Saya ingat perjalanan saya tiga hari ke Jakarta (dulu, taun
2013. Sendiri saja tanpa suami, hanya mau nostalgia dengan kawan lama) yang
dipenuhi agenda ngantri busway, berdesakan di busway, nungguin macet di dalam busway. Alamaaak..
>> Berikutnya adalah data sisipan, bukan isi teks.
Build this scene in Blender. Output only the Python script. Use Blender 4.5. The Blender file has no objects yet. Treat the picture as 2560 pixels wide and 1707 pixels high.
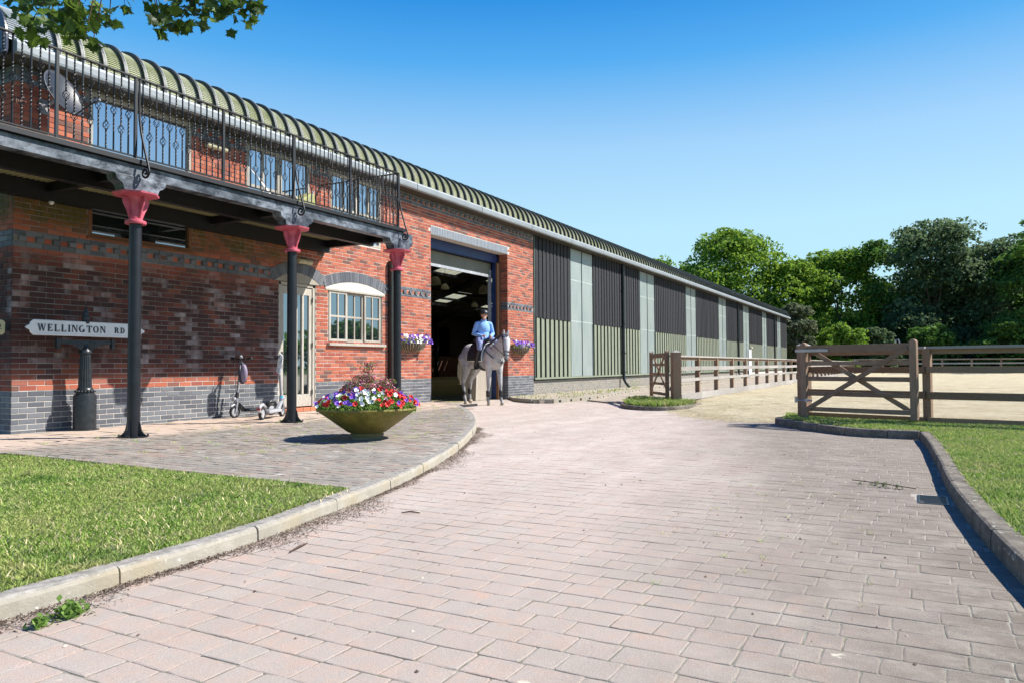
import bpy, bmesh, math, random
import numpy as np
from mathutils import Vector, Matrix, Euler
R=math.radians; PI=math.pi
rnd=random.Random(7); npr=np.random.default_rng(5)
S=bpy.context.scene; COL=S.collection
# ------------------------------------------------------------ camera, sky, sun, exposure
cam_d=bpy.data.cameras.new('camera'); cam=bpy.data.objects.new('camera',cam_d); COL.objects.link(cam)
cam_d.sensor_width=36; cam_d.lens=1850/2560*36; cam_d.clip_end=4000; cam_d.clip_start=0.05
yaw=math.atan2(1012,1850); pitch=math.atan(60.5/1850); roll=0.006
fw0=Vector((math.cos(yaw),math.sin(yaw),0)); rt0=Vector((math.sin(yaw),-math.cos(yaw),0)); up0=Vector((0,0,1))
fwd=fw0*math.cos(pitch)+up0*math.sin(pitch); upv=rt0.cross(fwd)
rt=rt0*math.cos(roll)-upv*math.sin(roll); up2=upv*math.cos(roll)+rt0*math.sin(roll)
M=Matrix((rt,up2,-fwd)).transposed().to_4x4(); M.translation=Vector((0,-10.8,1.0)); cam.matrix_world=M
S.camera=cam
w=bpy.data.worlds.new('World'); S.world=w; w.use_nodes=True
nt=w.node_tree; nt.nodes.clear()
sky=nt.nodes.new('ShaderNodeTexSky'); sky.sky_type='NISHITA'; sky.sun_disc=False
sky.sun_elevation=R(45.7); sky.sun_rotation=R(144); sky.air_density=1.0; sky.dust_density=0.3; sky.ozone_density=2.5; sky.altitude=100
bg=nt.nodes.new('ShaderNodeBackground'); bg.inputs[1].default_value=0.135
hs=nt.nodes.new('ShaderNodeHueSaturation'); hs.inputs['Saturation'].default_value=1.02
wo=nt.nodes.new('ShaderNodeOutputWorld')
def vm(op,val,src):
    x=nt.nodes.new('ShaderNodeVectorMath'); x.operation=op; x.inputs[1].default_value=val; nt.links.new(src,x.inputs[0]); return x.outputs[0]
tc=nt.nodes.new('ShaderNodeTexCoord'); sx=nt.nodes.new('ShaderNodeSeparateXYZ'); nt.links.new(tc.outputs['Generated'],sx.inputs[0])
rp=nt.nodes.new('ShaderNodeValToRGB'); nt.links.new(sx.outputs[2],rp.inputs[0]); el=rp.color_ramp.elements
def lin(c): return tuple((v/255/12.92 if v<10.3 else ((v/255+.055)/1.055)**2.4) for v in c)+(1,)
for p_,c_ in ((0,(205,238,250)),(.10,(192,236,252)),(.18,(190,234,253)),(.28,(166,214,252)),(.38,(88,176,243)),(.47,(22,138,226)),(.65,(8,104,204)),(1,(10,88,186))):
    e_=el[0] if p_==0 else (el[-1] if p_==1 else el.new(p_)); e_.position=p_; e_.color=lin(c_)
mixs=nt.nodes.new('ShaderNodeMix'); mixs.data_type='RGBA'; mixs.inputs[0].default_value=.93
nt.links.new(sky.outputs[0],mixs.inputs[6]); nt.links.new(vm('MULTIPLY',(3.75,3.75,3.75),rp.outputs[0]),mixs.inputs[7]); nt.links.new(mixs.outputs[2],hs.inputs['Color']); nt.links.new(hs.outputs[0],bg.inputs[0]); nt.links.new(bg.outputs[0],wo.inputs[0])
sd=bpy.data.lights.new('sun','SUN'); sd.energy=4.6; sd.angle=R(0.5); sd.color=(1.0,0.955,0.88)
sun=bpy.data.objects.new('sun',sd); COL.objects.link(sun)
sdir=Vector((1.45,-2.0,2.53)).normalized(); sun.rotation_euler=sdir.to_track_quat('Z','Y').to_euler()
S.render.engine='CYCLES'
S.view_settings.view_transform='Standard'; S.view_settings.look='None'; S.view_settings.exposure=0.95; S.view_settings.gamma=1
S.view_settings.use_curve_mapping=False
# ------------------------------------------------------------ materials
def srgb(r,g,b): return tuple(((c/255)/12.92 if c/255<=0.04045 else ((c/255+0.055)/1.055)**2.4) for c in (r,g,b))
class NM:
    """small material builder"""
    def __init__(s,name):
        s.m=bpy.data.materials.new(name); s.m.use_nodes=True; s.t=s.m.node_tree; s.b=s.t.nodes['Principled BSDF']; s.out=s.t.nodes['Material Output']
        s.geo=None
    def n(s,t,**k):
        x=s.t.nodes.new(t)
        for a,v in k.items(): setattr(x,a,v)
        return x
    def l(s,a,b): s.t.links.new(a,b)
    def pos(s):
        if not s.geo: s.geo=s.n('ShaderNodeNewGeometry')
        return s.geo.outputs['Position']
    def objc(s): return s.n('ShaderNodeTexCoord').outputs['Object']
    def noise(s,scale,detail=4,rough=.55,co=None,stretch=None,out='Fac'):
        x=s.n('ShaderNodeTexNoise'); x.inputs['Scale'].default_value=scale; x.inputs['Detail'].default_value=detail; x.inputs['Roughness'].default_value=rough
        c=co or s.pos()
        if stretch:
            mp=s.n('ShaderNodeMapping'); mp.inputs['Scale'].default_value=stretch; s.l(c,mp.inputs[0]); c=mp.outputs[0]
        s.l(c,x.inputs['Vector']); return x.outputs[out]
    def ramp(s,fac,stops,interp='LINEAR'):
        x=s.n('ShaderNodeValToRGB'); x.color_ramp.interpolation=interp
        e=x.color_ramp.elements
        while len(e)<len(stops): e.new(.5)
        for i,(p,c) in enumerate(stops):
            e[i].position=p; e[i].color=(tuple(c)+(1,)) if not isinstance(c,(int,float)) else (c,c,c,1)
        s.l(fac,x.inputs[0]); return x.outputs[0]
    def mix(s,fac,a,b,mode='MIX'):
        x=s.n('ShaderNodeMix',data_type='RGBA',blend_type=mode)
        for ix,v in ((0,fac),(6,a),(7,b)):
            sock=x.inputs[ix]
            if isinstance(v,(int,float)): sock.default_value=v if ix==0 else (v,v,v,1)
            elif isinstance(v,tuple): sock.default_value=v+(1,)
            else: s.l(v,sock)
        return x.outputs[2]
    def math(s,op,a,b=None,c=None,clamp=False):
        x=s.n('ShaderNodeMath',operation=op); x.use_clamp=clamp
        for i,v in enumerate((a,b,c)):
            if v is None: continue
            if isinstance(v,(int,float)): x.inputs[i].default_value=v
            else: s.l(v,x.inputs[i])
        return x.outputs[0]
    def xyz(s,co=None):
        x=s.n('ShaderNodeSeparateXYZ'); s.l(co or s.pos(),x.inputs[0]); return x.outputs
    def rand(s):
        if not s.geo: s.pos()
        oi=s.n('ShaderNodeObjectInfo')
        return s.math('FRACT',s.math('ADD',s.geo.outputs['Random Per Island'],oi.outputs['Random']))
    def bump(s,h,strength=.3,dist=.01):
        x=s.n('ShaderNodeBump'); x.inputs['Strength'].default_value=strength; x.inputs['Distance'].default_value=dist
        s.l(h,x.inputs['Height']); s.l(x.outputs[0],s.b.inputs['Normal'])
    def col(s,c):
        if isinstance(c,tuple): s.b.inputs['Base Color'].default_value=c+(1,)
        else: s.l(c,s.b.inputs['Base Color'])
        return s
    def set(s,**k):
        names={'rough':'Roughness','metal':'Metallic','spec':'Specular IOR Level','coat':'Coat Weight','trans':'Transmission Weight','sub':'Subsurface Weight','sheen':'Sheen Weight'}
        for a,v in k.items():
            if isinstance(v,(int,float)): s.b.inputs[names[a]].default_value=v
            else: s.l(v,s.b.inputs[names[a]])
        return s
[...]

hidup kok rasanya habis di jalan (all hail for Jakartans yang sanggup menghadapi semua ini every single day!). Bubar jalan keinginan merasakan hectic-nya
ibukota. Biar pak sopir sajalah yang pusing liat mobil berjejal-jejal, saya
duduk anteng di kursi belakang; sambil update Instagram atau tidur ayam,
bangun-bangun sudah sampai Plaza Indonesia. Tentu itu ngayal. Mana ada gaji jurnalis
pemula bisa bayarin sopir pribadi apalagi naik taksi setiap hari. Permisalan
saja lhoo… kalau dulu saya jadi jurnalis beneran di ibukota..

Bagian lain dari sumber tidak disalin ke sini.